WORK TO DO
Collect each line of the entries that holds the string "Blender".

─── DATA FOR THE TASK

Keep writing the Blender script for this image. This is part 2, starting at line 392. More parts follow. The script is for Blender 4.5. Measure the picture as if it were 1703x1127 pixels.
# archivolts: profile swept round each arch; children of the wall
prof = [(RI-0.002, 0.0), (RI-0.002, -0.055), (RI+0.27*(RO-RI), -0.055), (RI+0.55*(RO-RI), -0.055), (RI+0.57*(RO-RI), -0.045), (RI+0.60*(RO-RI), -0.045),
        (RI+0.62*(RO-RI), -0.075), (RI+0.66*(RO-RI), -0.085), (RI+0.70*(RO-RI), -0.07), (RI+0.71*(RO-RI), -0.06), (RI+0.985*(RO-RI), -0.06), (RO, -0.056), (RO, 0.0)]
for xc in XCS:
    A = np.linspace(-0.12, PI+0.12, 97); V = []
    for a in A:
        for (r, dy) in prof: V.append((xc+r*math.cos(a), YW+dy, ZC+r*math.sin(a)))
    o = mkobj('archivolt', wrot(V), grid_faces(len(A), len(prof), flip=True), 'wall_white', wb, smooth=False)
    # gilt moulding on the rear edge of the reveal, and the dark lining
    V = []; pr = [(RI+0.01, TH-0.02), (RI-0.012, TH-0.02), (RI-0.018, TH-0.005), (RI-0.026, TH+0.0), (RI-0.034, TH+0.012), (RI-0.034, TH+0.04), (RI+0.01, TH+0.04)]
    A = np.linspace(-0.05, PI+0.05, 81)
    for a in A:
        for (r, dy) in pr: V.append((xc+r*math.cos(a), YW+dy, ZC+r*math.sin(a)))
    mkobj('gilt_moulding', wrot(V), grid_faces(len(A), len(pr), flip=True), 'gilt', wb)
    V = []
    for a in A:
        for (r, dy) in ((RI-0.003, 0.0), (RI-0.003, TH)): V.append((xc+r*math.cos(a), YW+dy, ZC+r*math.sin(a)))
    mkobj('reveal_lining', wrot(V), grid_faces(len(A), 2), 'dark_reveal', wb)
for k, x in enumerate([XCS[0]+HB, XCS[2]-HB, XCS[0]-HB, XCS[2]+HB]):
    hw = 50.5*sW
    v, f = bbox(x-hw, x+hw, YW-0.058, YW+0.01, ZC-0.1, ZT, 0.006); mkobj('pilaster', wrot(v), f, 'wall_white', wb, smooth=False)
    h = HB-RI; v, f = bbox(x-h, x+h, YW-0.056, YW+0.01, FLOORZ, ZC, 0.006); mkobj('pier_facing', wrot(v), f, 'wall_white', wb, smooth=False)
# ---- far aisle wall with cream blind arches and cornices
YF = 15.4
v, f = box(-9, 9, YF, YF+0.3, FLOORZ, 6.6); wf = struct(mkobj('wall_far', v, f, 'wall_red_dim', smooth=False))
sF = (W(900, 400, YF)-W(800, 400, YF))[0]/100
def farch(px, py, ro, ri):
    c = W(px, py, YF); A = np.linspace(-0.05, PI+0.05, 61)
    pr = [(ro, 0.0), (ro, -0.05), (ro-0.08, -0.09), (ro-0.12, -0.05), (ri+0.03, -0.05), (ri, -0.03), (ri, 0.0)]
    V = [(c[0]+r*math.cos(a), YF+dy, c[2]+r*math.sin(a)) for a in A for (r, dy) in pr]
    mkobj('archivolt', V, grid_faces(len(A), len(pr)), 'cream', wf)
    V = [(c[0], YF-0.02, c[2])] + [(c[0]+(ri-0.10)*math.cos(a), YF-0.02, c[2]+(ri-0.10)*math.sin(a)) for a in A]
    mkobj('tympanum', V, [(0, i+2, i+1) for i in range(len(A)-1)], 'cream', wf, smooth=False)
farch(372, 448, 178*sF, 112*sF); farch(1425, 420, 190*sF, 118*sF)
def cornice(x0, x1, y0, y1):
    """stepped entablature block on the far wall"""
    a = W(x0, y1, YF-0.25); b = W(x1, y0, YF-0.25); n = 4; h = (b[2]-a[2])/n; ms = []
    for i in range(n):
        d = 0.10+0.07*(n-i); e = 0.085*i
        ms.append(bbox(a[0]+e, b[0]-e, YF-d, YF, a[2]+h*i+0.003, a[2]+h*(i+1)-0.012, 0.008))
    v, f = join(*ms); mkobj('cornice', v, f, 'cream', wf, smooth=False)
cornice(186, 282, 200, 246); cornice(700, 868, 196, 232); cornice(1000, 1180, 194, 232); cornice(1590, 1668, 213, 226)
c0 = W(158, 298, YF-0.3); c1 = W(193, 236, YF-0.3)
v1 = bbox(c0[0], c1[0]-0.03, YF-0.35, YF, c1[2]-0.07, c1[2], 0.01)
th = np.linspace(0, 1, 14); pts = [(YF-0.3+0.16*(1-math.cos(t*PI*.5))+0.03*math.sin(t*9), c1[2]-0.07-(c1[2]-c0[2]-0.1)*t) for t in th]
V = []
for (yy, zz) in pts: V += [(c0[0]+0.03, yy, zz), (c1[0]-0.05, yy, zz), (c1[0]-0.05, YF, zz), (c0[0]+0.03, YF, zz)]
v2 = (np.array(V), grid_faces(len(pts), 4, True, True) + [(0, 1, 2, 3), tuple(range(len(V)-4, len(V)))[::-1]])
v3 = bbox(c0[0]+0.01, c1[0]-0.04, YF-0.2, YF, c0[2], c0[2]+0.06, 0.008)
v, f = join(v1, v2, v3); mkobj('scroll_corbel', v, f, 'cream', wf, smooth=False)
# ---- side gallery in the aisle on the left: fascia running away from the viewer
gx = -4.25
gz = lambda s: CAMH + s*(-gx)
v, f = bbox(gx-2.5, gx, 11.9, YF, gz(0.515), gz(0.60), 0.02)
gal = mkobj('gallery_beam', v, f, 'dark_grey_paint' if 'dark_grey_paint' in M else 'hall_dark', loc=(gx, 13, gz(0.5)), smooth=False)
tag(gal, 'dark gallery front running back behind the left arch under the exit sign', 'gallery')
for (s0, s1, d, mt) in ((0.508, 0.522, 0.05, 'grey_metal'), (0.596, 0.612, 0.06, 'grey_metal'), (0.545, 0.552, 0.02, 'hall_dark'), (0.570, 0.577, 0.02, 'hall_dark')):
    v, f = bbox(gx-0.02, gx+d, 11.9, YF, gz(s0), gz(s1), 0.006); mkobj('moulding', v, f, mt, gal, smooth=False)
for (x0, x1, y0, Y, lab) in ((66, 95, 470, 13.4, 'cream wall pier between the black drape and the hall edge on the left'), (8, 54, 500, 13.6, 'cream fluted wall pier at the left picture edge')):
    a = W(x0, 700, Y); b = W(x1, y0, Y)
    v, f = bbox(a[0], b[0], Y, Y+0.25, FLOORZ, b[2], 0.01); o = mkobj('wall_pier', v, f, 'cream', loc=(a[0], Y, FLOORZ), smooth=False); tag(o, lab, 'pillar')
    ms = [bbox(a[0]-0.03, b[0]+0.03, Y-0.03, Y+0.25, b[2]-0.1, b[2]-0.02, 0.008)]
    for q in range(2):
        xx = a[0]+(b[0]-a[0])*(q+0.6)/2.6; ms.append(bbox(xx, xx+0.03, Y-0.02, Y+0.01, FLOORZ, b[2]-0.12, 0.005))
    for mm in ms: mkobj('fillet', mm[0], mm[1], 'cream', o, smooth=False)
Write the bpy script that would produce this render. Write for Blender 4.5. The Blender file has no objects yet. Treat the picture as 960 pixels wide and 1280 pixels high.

──────

ANSWER
Keep writing the Blender script for this image. This is part 2, starting at line 392. More parts follow. The script is for Blender 4.5. Measure the picture as if it were 1703x1127 pixels.
Write the bpy script that would produce this render. Write for Blender 4.5. The Blender file has no objects yet. Treat the picture as 960 pixels wide and 1280 pixels high.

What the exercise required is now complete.